In the beginning, of course, he could not return our kisses. Later, maybe around the time he turned two, he started trying to kiss us. He would approach us with his mouth frog-wide-open, smear us with toddler spit, and look very pleased with himself.

At some point, I decided one kiss on his forehead was not enough, and started kissing his cheeks. He began asking me to kiss his nose, chin, ears, and eyes, and I was happy to comply.  Then one night he decided I should have kisses, too.

He gave me kisses everywhere I had kissed him. And now he has teeth, and an overbite, and doesn’t always pucker up, so I brace myself for gentle collisions. Sometimes, he uses my nose as a handle to get to the part of my face he wants to kiss. It hurts, but it always makes me smile because of how practical and serious he is about it. 

Then one night he declared he was out of kisses. But he knew how to get more, he said. He just needed a special key, which he used to open a spot on his chest.

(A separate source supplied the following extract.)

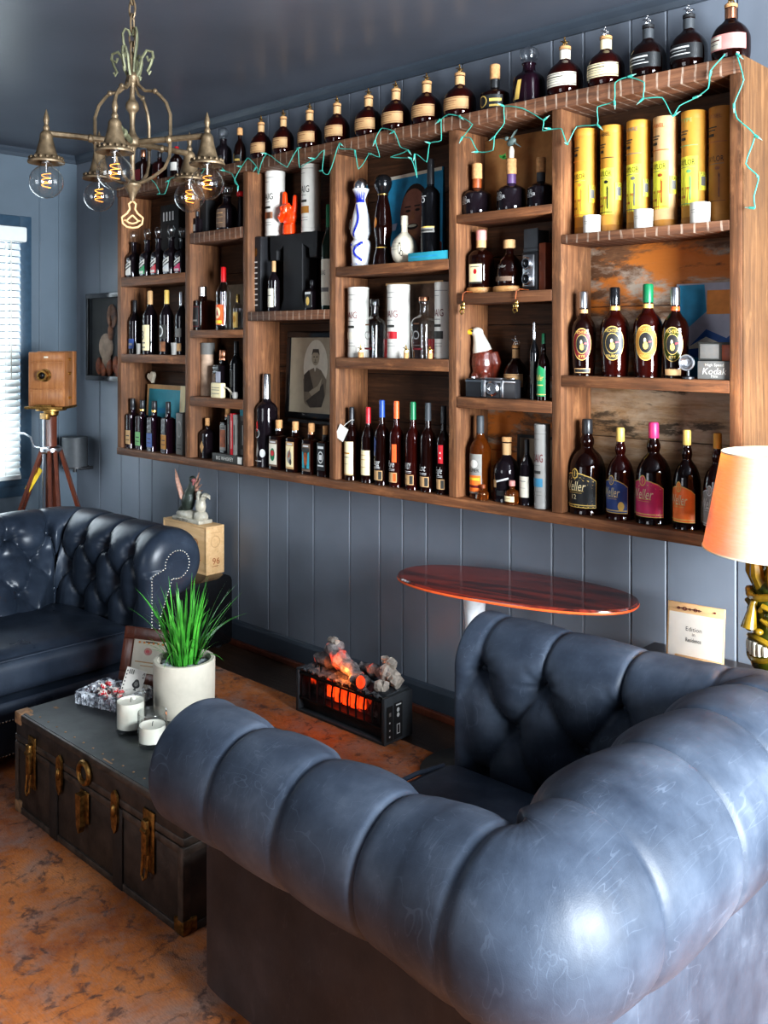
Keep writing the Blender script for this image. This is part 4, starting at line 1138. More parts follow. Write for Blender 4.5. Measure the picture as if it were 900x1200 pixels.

Then he put in more kisses, and more and more. Then he retrieved the key, locked the kisses in, and delivered them. 

This is all very charming, and one of my favorite parts of the day, but it takes a long time. So I’ve started cutting back on books and songs on days when I’m feeling super tired or just done with kid time. He doesn’t seem to notice — he’s too busy stocking up on kisses.